The next speaker in this ANZCA 2017 session is Kathryn Bowd, whose interest is in the work practices of local journalists in regional areas in a changing communicative environment. Local journalists have long been key members and organisers of the local community, but like their metropolitan colleagues they are now feeling considerable economic pressures; regional newspapers have perhaps held up for longer than their larger city and national counterparts, but are now also struggling – and here, given their smaller staffing bases, the loss of a handful of journalists can have a disproportionately large impact on the news outlet.

Kathryn's focus is on regional or community newspapers in Australia and Canada; she studied these through an online survey of journalists in both countries, and especially also explored the impact of social media on professional practices. Additional interviews with selected journalists are slated to follow up on the survey results.

Most of the journalists surveyed were under 40; more than a third were aged between 21 and 30, and some 58% were female. 65% had bachelor degrees, and only 9% had postgraduate qualifications. 25% had more than 20 years' experience, and other large groups had more than 10 or more than 5 years' experience. The majority of them (54%) say that relationships between papers and community had changed dramatically over the past 5-10 years, and another 40% saw at least some change.

Key reasons for such changes included a broader range of choices for audiences; more opportunities for immediate feedback; audience moves away from print; limited local news interest amongst younger users; changing audience expectations; changing news priorities; decline in news quality; and decline in trust in the news media. Local media are far from unique in this: many such factors would be similar to the factors that metropolitan journalists are reporting, too.

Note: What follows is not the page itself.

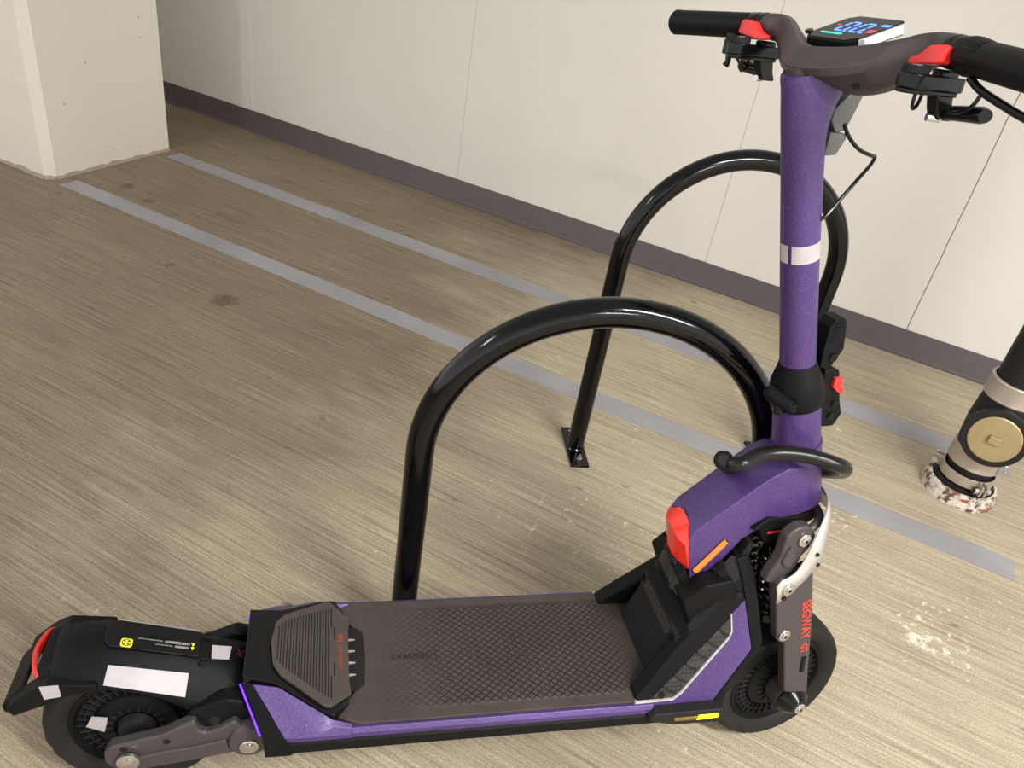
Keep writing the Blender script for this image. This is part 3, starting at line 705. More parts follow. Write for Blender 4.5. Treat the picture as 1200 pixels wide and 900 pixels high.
# band of white tape round the stem, open at the far left
b = MB(); tx = Vector((math.cos(AL), 0, math.sin(AL)))
def arc(z_, r_, a0, a1, n=16):
    return [ax(z_) + tx * r_ * math.cos(R_(a0 + (a1 - a0) * k / n)) + Vector((0, r_ * math.sin(R_(a0 + (a1 - a0) * k / n)), 0)) for k in range(n + 1)]
for a0_, a1_ in ((-150, -30), (-195, -163)):
    A, B_ = arc(.975, .0273, a0_, a1_), arc(1.000, .0273, a0_, a1_); C_, D_ = arc(1.000, .0266, a0_, a1_), arc(.975, .0266, a0_, a1_)
    b.loft([[A[i], B_[i], C_[i], D_[i]] for i in range(17)])
b.build('reflective_tape', M['tape'], stem, xf=ST, label='band of white reflective tape')
# black clamp collar with lug, screw, latch lever and red lock
b = MB(); b.tube([ax(.740), ax(.742), ax(.762), ax(.776), ax(.788), ax(.800), ax(.811)], [.0385, .0405, .0425, .0405, .0360, .0310, .0275], 40)
rot = Matrix.Rotation(-AL, 3, 'Y')
cl = b.build('stem_clamp', M['plastic'], scooter, xf=ST, smooth=50)
b = MB(); p = ax(.758); b.tube([p + Vector((-.052, .006, .002)), p + Vector((-.052, 0, .001)), p + Vector((-.042, -.026, -.006)), p + Vector((-.036, -.036, -.008))], [.008, .0105, .011, .0095], 20, flat=1.15); b.build('clamp_lug', M['plastic'], cl, xf=ST, bevel=.001, smooth=45)
b = MB(); p = ax(.749) + Vector((-.0375, -.0375, 0)); b.cyl(p + Vector((.006, .010, .0)), p + Vector((0, 0, 0)), .0088); b.build('lug_boss', M['plastic'], cl, xf=ST, bevel=.001)
b = MB(); b.cyl(p + Vector((0, 0, 0)), p + Vector((-.0008, -.0020, 0)), .0050); b.cyl(p, p + Vector((-.0012, -.0030, 0)), .0022, seg=6); b.build('screw', M['gloss'], cl, xf=ST, bevel=.0008)
b = MB(); b.box(ax(.745) + Vector((-.048, -.018, -.004)), (.026, .012, .016), Matrix.Rotation(.9, 3, 'Z')); b.build('latch_tab', M['gloss'], cl, xf=ST, bevel=.003)
b = MB(); b.prism([(-.098, .806), (-.083, .800), (-.062, .745), (-.050, .722), (-.060, .700), (-.085, .700), (-.100, .740), (-.112, .800)], -.020, .014)
b.build('latch_bracket', M['plastic'], cl, xf=ST, bevel=.003)
b = MB(); b.prism([(-.121, .806), (-.104, .800), (-.087, .836), (-.097, .878), (-.103, .886), (-.120, .884), (-.126, .872), (-.124, .83)], -.017, .011)
for k in range(6): b.box((-.112 + k * .0005, -.0175, .848 + k * .0058), (.018, .002, .0022))
lv = b.build('latch_lever', M['plastic'], cl, xf=ST, bevel=.0025)
b = MB(); b.cyl((-.103, -.0165, .822), (-.103, -.0195, .822), .007); b.build('latch_pivot', M['gloss'], cl, xf=ST)
b = MB(); b.prism([(-.092, .790), (-.077, .790), (-.076, .776), (-.068, .769), (-.069, .762), (-.080, .765), (-.092, .774)], -.026, -.012)
b.build('safety_lock', M['red'], cl, xf=ST, bevel=.002, label='red safety lock')
for z_ in (.742, .720):
    b = MB(); b.cyl((-.074, -.019, z_), (-.074, -.0225, z_), .0055); b.cyl((-.074, -.022, z_), (-.074, -.0232, z_), .003, seg=6); b.build('screw', M['gloss'], cl, xf=ST)
# hook flap under the handlebar, front of the stem
b = MB(); b.prism([(-.200, 1.204), (-.186, 1.196), (-.190, 1.180), (-.199, 1.150), (-.214, 1.146), (-.226, 1.160), (-.225, 1.175)], -.012, .014); hk = b.build('front_hook', M['hook'], scooter, xf=ST, bevel=.002)
b = MB(); b.prism([(-.222, 1.146), (-.196, 1.146), (-.194, 1.139), (-.203, 1.118), (-.222, 1.116)], -.012, .012); b.build('hook_catch', M['hook'], hk, xf=ST, bevel=.002)
# cables
b = MB(); b.tube(spline([(-.205, -.012, 1.158), (-.192, -.014, 1.142), (-.172, -.016, 1.128), (-.146, -.012, 1.121), (-.130, -.004, 1.1185), (-.1265, 0, 1.112), (-.134, -.004, 1.105), (-.155, -.012, 1.088), (-.180, -.018, 1.062), (-.200, -.022, 1.040), (-.212, -.020, 1.030)], 6), .0026, 10); b.build('brake_cable', M['gloss'], scooter, xf=ST)
b = MB(); b.tube(spline([(-.215, .052, 1.222), (-.232, .046, 1.180), (-.240, .044, 1.130), (-.232, .041, 1.090), (-.220, .034, 1.060), (-.215, .020, 1.040)], 6), .0022, 8); b.build('brake_cable', M['gloss'], scooter, xf=ST)

# ---------------- handlebar
def ell(c, tdir, a, bb, n=28, p=2.6):
    tdir = T(tdir).normalized(); upv = Vector((0, 0, 1)); u = tdir.cross(upv).normalized(); v = u.cross(tdir).normalized(); out = []
    for k in range(n):
        q = 2 * math.pi * k / n; cq, sq = math.cos(q), math.sin(q)
        out.append(T(c) + u * a * math.copysign(abs(cq) ** (2 / p), cq) + v * bb * math.copysign(abs(sq) ** (2 / p), sq))
    return out
S_ = [(0.0, (-.304, 1.212), (-.280, 1.2455), -.225, 1.2040), (.042, (-.290, 1.217), (-.264, 1.250), -.214, 1.1960), (.070, (-.270, 1.226), (-.250, 1.257), -.208, 1.2010), (.098, (-.252, 1.238), (-.238, 1.2660), -.208, 1.2120), (.118, (-.242, 1.247), (-.231, 1.2735), -.206, 1.2240), (.138, (-.238, 1.255), (-.2270, 1.2775), -.2065, 1.2390)]
def hbring(y_, cr, tp_, fx, zb):
    P = [(cr[0], cr[1]), (tp_[0] - .004, tp_[1] - .0015), (tp_[0] + .012, tp_[1] - .002), (fx, (tp_[1] + zb) / 2 + .004), (fx - .003, zb + .001), (max(cr[0] + .010, -.243), zb)]
    out = []; n = len(P)
    for i in range(n):
        a, m_, c = Vector(P[i - 1]), Vector(P[i]), Vector(P[(i + 1) % n])
        out.append(m_ + (a - m_) * .18); out.append(m_ + (c - m_) * .18)
    return [(q.x, y_, q.y) for q in out]
def hbcirc(y_, cx_, cz_, r_):
    A = [200, 160, 135, 105, 75, 45, 20, -15, -40, -75, -105, -140]
    A = [205, 165, 140, 112, 82, 52, 25, -10, -40, -75, -105, -140]
    return [(cx_ + r_ * math.cos(R_(a)), y_, cz_ + r_ * math.sin(R_(a))) for a in A]
hh = [hbring(*q) for q in S_] + [hbcirc(.156, -.2255, 1.2590, .0178), hbcirc(.170, -.2275, 1.2585, .0170)]
rings = [[(p[0], -p[1], p[2]) for p in r] for r in hh[:0:-1]] + hh
cols_ = [spline([r[k] for r in rings], 3) for k in range(12)]
b = MB(); b.loft([[cols_[k][i] for k in range(12)] for i in range(len(cols_[0]))]); hb = b.build('handlebar', M['fork'], scooter, xf=ST, smooth=34, bevel=.0012)
b = MB()  # neck block joining stem and bar
b.loft([[ax(z_) + tx * (.045 * math.cos(a) + .024) + Vector((0, .027 * math.sin(a), 0)) for a in [2 * math.pi * k / 32 for k in range(32)]] for z_ in (1.205, 1.222)])
b.build('bar_mount', M['fork'], hb, xf=ST, smooth=50)
for sg in (-1, 1):
    b = MB(); b.cyl((-.250, .0665 * sg, 1.209), (-.2560, .068 * sg, 1.2085), .0042); b.build('bar_screw', M['dark'], hb, xf=ST)
    g0, g1 = Vector((-.2265, .166 * sg, 1.2585)), Vector((-.278, .337 * sg, 1.247))
    L_ = (g1 - g0).length; dd = (g1 - g0) / L_
    sw = lambda t: g0 + dd * t
    b = MB(); b.tube([sw(0), sw(.002), sw(.010), sw(.012), sw(.013), sw(.026), sw(.028)], [.0168, .0180, .0180, .0172, .0180, .0180, .0170], 32); b.build('grip_clamp', M['gloss'], hb, xf=ST, smooth=30)
    b = MB()
    b.tube([sw(.028), sw(.030), sw(.036), sw(.062), sw(.064), sw(.066), sw(.070), sw(.160), sw(.172), sw(.176)], [.0165, .0195, .0200, .0178, .0170, .0176, .0180, .0178, .0185, .0150] if sg < 0 else [.0165, .0172, .0174, .0174, .0170, .0174, .0176, .0176, .0180, .0150], 32)
    g = b.build('grip', M['grip'], scooter, xf=ST, smooth=30)
    b = MB()
    for k in range(14 if sg < 0 else 0):
        a = 2 * math.pi * k / 14
        u_ = dd.cross(Vector((0, 0, 1))).normalized(); v_ = u_.cross(dd)
        p0 = sw(.036) + (u_ * math.cos(a) + v_ * math.sin(a)) * .0198; p1 = sw(.060) + (u_ * math.cos(a) + v_ * math.sin(a)) * .0178
        b.tube([p0, p1], .0006, 4)
    if sg < 0: b.build('grip_ribs', M['gloss'], g, xf=ST)
    # control pod: capsule body, ribbed cap, red switch
    y_ = .163 * sg
    b = MB()
    def caps(cx0, cx1, yy_, z0, z1, r_, n=14):
        pts = [(cx0 + r_ * math.cos(R_(90 + 180 * k / n)), yy_ + r_ * math.sin(R_(90 + 180 * k / n))) for k in range(n + 1)] + [(cx1 + r_ * .8 * math.cos(R_(-90 + 180 * k / n)), yy_ + r_ * .8 * math.sin(R_(-90 + 180 * k / n))) for k in range(n + 1)]
        return pts
    b.prism(caps(-.268, -.212, y_, 0, 0, .0165), 1.2180, 1.2335, 'z'); b.prism(caps(-.268, -.215, y_, 0, 0, .0145), 1.2130, 1.2185, 'z')
    pod = b.build('control_pod', M['gloss'], scooter, xf=ST, bevel=.0018)
    b = MB(); n = 40; pts = [(-.268 + (.0142 if k % 2 else .0134) * math.cos(2 * math.pi * k / n), y_ + (.0142 if k % 2 else .0134) * math.sin(2 * math.pi * k / n)) for k in range(n)]
    b.prism(pts, 1.2325, 1.2415, 'z'); b.build('pod_dial', M['plastic2'], pod, xf=ST, bevel=.0005)
    b = MB(); b.prism([(-.272, y_ - .003), (-.264, y_ - .003), (-.264, y_ + .003), (-.272, y_ + .003)], 1.2415, 1.2419, 'z'); b.build('dial_icon', M['whiteprint'], pod, xf=ST)
    b = MB()
    rings = [[(x_ - dx, ya * sg, z_ - th), (x_ + dx, ya * sg, z_ - th), (x_ + dx * .7, ya * sg, z_), (x_ - dx * .7, ya * sg, z_)] for ya, x_, z_, dx, th in ((.131, -.247, 1.2480, .0050, .006), (.141, -.249, 1.2500, .0070, .009), (.152, -.250, 1.2550, .0085, .013), (.160, -.250, 1.2620, .0095, .019), (.180, -.252, 1.2640, .0095, .019), (.186, -.252, 1.2620, .0080, .015))]
    b.loft(rings); b.build('red_switch', M['red'], pod, xf=ST, bevel=.002)
    if sg > 0:
        b = MB(); b.cyl((-.262, y_ + .030, 1.2160), (-.262, y_ + .030, 1.2360), .0105); b.cyl((-.262, y_ + .030, 1.2360), (-.262, y_ + .030, 1.2440), .0088)
        b.tube([(-.262, y_ + .030, 1.216), (-.262, y_ + .028, 1.206), (-.264, y_ + .030, 1.200)], [.005, .004, .0055], 10); b.build('thumb_button', M['gloss'], pod, xf=ST, bevel=.001)
    # brake lever
    b = MB(); b.loft([[(x0, y_ - .008, z_), (x1, y_ - .008, z_), (x1, y_ + .008, z_), (x0, y_ + .008, z_)] for x0, x1, z_ in ((-.238, -.212, 1.240), (-.236, -.210, 1.215), (-.230, -.206, 1.200), (-.223, -.200, 1.188))])
    lvm = b.build('brake_lever', M['gloss'], scooter, xf=ST, bevel=.003)
    b = MB(); b.tube([(-.212, y_ + .002 * sg, 1.1965), (-.208, y_ + .022 * sg, 1.1990), (-.214, y_ + .054 * sg, 1.2020), (-.216, y_ + .060 * sg, 1.2020)], [.0085, .0095, .0100, .0080], 12, flat=.9); b.build('lever_blade', M['gloss'], lvm, xf=ST, smooth=40)
    b = MB(); b.cyl((-.216, y_ + .004 * sg, 1.190), (-.230, y_ - .002 * sg, 1.190), .0042); b.build('lever_pivot', M['chrome'], lvm, xf=ST)
    b = MB(); b.tube(spline([(-.262, y_ - .004, 1.215), (-.262, y_ - .004, 1.203), (-.256, y_ - .001, 1.1975), (-.247, y_ + .003, 1.203), (-.243, y_ + .005, 1.216)], 5), .0020, 8)
    b.tube(spline([(-.220, y_ + .012 * sg, 1.200), (-.226, y_ + .030 * sg, 1.200), (-.230, y_ + .050 * sg, 1.208), (-.228, y_ + .056 * sg, 1.222)], 5), .0022, 8)
    b.build('cable_loop', M['gloss'], lvm, xf=ST)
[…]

There is a perception of substantial demographic differentiation between older and younger news users here – younger audiences, in particular, are supposed to have moved away substantially from reading local newspapers, and to access news online and via social media instead. More generally, journalists assumed that the growing ownership concentration in the media industry has led to a decline in audience trust, and that the increase in basic technical issues has led audiences to be frustrated with the declining quality of local news.

On the positive side, journalists appreciated the closer connections to their audiences, especially through new communication channels; however, there are also still significant splits within the journalistic cohort about these issues. But overall, 58% now feel that their papers are in a weaker position within the community than they used to be, with 20% feeling their connection to be stronger. Views on whether local newspapers had still a positive future remained surprisingly positive on balance, however – journalists felt that there was still an important role for them to fill.